- PROBLEM STATEMENT -
Pick out the lines below that contain the string "from" and copy them all.

- GIVEN MATERIAL -
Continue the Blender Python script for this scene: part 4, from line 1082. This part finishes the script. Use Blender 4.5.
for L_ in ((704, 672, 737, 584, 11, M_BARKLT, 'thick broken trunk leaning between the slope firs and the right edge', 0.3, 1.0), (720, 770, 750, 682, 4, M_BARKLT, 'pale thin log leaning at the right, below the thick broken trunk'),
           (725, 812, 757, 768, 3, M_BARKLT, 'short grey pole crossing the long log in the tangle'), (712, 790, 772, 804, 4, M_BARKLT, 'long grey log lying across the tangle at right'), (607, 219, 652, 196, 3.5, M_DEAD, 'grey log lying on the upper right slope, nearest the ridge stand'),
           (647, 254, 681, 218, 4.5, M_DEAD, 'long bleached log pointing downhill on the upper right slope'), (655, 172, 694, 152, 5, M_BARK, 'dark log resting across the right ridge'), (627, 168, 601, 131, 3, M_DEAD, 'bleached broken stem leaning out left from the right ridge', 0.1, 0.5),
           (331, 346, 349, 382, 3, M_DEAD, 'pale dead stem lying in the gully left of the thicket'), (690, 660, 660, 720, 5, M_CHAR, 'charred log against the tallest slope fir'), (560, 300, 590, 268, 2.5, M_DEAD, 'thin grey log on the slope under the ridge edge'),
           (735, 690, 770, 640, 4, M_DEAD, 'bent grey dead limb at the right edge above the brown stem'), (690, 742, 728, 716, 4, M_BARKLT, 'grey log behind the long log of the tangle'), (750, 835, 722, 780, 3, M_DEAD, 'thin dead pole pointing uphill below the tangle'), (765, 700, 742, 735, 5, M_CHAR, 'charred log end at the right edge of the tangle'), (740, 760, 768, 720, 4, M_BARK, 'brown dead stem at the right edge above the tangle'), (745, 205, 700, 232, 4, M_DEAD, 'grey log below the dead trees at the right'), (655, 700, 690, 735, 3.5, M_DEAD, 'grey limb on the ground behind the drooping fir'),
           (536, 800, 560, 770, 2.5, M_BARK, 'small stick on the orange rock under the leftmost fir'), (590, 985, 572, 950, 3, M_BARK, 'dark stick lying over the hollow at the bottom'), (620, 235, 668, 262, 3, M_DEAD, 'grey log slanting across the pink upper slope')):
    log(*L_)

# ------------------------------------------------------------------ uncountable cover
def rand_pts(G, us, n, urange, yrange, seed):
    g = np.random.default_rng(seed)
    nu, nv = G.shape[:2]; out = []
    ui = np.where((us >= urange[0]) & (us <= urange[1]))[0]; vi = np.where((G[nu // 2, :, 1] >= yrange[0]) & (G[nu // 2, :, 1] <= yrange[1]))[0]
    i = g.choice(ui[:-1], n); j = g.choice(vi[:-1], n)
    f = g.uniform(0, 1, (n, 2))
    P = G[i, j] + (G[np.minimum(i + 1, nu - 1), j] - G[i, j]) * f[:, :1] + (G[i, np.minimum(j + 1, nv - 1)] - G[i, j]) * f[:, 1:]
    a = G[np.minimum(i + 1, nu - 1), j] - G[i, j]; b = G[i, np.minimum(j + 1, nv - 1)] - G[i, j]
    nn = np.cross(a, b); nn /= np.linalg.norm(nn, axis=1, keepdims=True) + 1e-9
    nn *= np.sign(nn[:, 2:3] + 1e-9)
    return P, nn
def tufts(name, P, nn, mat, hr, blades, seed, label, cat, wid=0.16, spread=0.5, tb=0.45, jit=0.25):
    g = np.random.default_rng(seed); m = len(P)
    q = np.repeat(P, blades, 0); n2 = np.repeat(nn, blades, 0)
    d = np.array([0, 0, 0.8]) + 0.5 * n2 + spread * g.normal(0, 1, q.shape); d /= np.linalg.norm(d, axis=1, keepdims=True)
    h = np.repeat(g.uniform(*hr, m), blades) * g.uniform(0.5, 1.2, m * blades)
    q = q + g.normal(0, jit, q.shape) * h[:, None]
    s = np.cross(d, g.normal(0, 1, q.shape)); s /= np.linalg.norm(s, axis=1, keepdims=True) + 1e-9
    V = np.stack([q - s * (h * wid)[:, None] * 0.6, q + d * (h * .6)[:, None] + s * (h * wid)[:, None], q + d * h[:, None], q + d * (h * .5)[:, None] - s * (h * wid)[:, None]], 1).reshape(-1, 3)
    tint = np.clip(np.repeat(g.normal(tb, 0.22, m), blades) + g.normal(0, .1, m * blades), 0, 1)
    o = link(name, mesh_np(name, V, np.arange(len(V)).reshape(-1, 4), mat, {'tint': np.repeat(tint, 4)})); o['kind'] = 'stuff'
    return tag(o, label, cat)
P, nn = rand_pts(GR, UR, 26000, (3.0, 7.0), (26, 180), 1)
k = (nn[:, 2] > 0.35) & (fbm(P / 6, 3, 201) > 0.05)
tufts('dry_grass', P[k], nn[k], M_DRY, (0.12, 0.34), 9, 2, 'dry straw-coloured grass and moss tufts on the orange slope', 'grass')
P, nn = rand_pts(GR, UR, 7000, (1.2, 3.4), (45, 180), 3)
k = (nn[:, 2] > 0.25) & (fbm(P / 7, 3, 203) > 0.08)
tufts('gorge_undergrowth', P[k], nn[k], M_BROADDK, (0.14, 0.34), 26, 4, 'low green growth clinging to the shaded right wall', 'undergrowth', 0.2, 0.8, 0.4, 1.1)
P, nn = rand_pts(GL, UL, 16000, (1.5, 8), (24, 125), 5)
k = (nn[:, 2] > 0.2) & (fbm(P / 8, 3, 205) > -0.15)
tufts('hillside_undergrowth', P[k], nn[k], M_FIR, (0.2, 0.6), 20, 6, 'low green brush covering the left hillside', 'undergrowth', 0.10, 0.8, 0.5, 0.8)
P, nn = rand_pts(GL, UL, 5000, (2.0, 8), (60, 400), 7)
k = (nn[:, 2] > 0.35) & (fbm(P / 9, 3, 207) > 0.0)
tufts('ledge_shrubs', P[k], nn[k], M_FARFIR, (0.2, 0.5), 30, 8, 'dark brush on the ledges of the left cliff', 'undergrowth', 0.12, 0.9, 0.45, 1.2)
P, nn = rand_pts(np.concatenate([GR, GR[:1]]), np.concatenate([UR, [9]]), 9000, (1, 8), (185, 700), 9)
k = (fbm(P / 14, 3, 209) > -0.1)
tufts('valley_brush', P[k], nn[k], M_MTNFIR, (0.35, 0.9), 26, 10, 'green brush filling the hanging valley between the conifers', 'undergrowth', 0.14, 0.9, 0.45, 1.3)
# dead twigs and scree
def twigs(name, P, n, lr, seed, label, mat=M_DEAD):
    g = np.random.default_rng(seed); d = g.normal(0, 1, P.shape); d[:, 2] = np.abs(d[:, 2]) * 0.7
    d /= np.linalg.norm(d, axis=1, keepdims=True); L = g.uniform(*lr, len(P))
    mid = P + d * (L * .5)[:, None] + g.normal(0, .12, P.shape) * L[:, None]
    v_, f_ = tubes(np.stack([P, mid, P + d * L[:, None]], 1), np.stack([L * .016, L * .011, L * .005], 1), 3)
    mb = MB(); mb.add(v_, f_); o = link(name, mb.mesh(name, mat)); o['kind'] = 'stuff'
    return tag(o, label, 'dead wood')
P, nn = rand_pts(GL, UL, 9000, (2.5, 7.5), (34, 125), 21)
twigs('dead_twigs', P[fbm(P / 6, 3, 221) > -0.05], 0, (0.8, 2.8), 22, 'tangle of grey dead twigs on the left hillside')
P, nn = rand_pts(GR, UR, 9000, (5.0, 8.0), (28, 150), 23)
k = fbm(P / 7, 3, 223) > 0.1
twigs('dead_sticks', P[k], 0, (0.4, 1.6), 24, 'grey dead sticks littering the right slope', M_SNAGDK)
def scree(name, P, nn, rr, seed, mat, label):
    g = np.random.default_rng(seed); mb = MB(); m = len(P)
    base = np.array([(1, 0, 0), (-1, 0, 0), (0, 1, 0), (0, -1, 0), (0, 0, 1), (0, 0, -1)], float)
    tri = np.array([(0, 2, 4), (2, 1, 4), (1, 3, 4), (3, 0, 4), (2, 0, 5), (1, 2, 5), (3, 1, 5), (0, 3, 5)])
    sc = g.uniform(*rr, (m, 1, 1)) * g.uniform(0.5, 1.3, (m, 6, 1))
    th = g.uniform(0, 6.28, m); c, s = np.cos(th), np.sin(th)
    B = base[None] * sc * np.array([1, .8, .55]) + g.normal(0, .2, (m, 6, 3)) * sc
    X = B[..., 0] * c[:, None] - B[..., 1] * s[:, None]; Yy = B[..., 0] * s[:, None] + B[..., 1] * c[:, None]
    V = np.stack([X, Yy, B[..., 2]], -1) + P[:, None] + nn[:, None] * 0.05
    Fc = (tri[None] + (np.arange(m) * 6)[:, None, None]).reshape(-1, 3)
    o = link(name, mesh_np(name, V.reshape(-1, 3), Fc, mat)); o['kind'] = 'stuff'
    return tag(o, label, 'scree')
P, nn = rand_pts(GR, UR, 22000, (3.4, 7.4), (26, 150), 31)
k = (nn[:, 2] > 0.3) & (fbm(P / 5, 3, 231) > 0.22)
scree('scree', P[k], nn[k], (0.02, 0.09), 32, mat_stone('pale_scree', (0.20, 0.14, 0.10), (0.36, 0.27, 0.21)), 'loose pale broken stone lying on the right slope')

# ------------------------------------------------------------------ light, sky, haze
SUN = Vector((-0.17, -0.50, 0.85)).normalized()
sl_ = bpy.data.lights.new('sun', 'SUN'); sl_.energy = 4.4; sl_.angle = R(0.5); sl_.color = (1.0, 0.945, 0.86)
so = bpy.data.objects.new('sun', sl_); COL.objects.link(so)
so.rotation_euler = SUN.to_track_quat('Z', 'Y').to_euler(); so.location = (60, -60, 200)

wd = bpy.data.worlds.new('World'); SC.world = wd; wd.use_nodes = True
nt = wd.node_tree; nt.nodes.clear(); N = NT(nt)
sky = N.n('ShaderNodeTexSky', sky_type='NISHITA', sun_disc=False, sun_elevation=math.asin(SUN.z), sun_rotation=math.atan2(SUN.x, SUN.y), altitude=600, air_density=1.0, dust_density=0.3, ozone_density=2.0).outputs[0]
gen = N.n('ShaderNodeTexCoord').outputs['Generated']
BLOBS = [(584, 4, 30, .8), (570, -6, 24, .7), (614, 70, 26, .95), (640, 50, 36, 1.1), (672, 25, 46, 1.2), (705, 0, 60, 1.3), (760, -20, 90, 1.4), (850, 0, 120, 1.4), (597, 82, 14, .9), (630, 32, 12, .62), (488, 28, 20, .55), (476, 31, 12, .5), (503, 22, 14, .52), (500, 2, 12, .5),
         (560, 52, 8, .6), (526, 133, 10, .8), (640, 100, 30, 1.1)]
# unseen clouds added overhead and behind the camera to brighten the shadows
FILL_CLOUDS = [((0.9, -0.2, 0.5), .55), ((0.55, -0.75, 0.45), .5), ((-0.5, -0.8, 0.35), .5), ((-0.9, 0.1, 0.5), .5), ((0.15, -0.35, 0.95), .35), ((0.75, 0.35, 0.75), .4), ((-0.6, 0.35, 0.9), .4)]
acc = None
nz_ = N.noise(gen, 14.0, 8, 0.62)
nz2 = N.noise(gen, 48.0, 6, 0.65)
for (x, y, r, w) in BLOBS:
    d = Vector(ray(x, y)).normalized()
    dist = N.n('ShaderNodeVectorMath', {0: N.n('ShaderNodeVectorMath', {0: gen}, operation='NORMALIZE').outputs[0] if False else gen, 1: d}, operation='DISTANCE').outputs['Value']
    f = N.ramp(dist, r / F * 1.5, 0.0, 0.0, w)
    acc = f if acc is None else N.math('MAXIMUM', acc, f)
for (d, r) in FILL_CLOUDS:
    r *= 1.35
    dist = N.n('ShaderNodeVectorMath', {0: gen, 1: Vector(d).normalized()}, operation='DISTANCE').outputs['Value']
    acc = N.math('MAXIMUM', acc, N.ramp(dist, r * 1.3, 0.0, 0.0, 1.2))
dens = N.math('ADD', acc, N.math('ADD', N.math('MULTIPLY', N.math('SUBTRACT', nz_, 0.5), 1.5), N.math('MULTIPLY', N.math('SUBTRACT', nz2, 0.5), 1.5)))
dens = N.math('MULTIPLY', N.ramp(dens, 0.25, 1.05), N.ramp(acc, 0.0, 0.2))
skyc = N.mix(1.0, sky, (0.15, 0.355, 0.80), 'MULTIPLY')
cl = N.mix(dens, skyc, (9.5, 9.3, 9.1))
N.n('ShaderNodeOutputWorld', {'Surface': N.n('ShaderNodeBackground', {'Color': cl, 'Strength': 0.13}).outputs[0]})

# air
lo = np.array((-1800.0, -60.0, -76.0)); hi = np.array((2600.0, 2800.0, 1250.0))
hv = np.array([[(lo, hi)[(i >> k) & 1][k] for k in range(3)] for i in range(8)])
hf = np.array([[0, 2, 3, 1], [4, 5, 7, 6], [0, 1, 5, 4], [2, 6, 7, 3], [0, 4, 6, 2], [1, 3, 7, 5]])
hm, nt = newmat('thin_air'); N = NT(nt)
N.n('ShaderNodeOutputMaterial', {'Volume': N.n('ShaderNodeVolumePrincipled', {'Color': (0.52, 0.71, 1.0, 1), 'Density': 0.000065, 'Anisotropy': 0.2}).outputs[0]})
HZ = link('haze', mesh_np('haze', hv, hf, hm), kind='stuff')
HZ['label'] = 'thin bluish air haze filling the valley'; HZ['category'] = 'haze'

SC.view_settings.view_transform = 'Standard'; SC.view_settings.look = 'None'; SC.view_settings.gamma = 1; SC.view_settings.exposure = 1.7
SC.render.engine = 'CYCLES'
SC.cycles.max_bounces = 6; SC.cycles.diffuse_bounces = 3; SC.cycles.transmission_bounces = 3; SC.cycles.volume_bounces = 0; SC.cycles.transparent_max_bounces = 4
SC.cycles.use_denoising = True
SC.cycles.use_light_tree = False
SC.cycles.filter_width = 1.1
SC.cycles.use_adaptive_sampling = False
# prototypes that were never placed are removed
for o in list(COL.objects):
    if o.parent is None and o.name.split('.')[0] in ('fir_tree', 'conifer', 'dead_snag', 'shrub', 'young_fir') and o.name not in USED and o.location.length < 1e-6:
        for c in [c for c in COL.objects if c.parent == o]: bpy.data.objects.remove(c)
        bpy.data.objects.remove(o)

- FINISHED ANSWER -
Continue the Blender Python script for this scene: part 4, from line 1082. This part finishes the script. Use Blender 4.5.
           (647, 254, 681, 218, 4.5, M_DEAD, 'long bleached log pointing downhill on the upper right slope'), (655, 172, 694, 152, 5, M_BARK, 'dark log resting across the right ridge'), (627, 168, 601, 131, 3, M_DEAD, 'bleached broken stem leaning out left from the right ridge', 0.1, 0.5),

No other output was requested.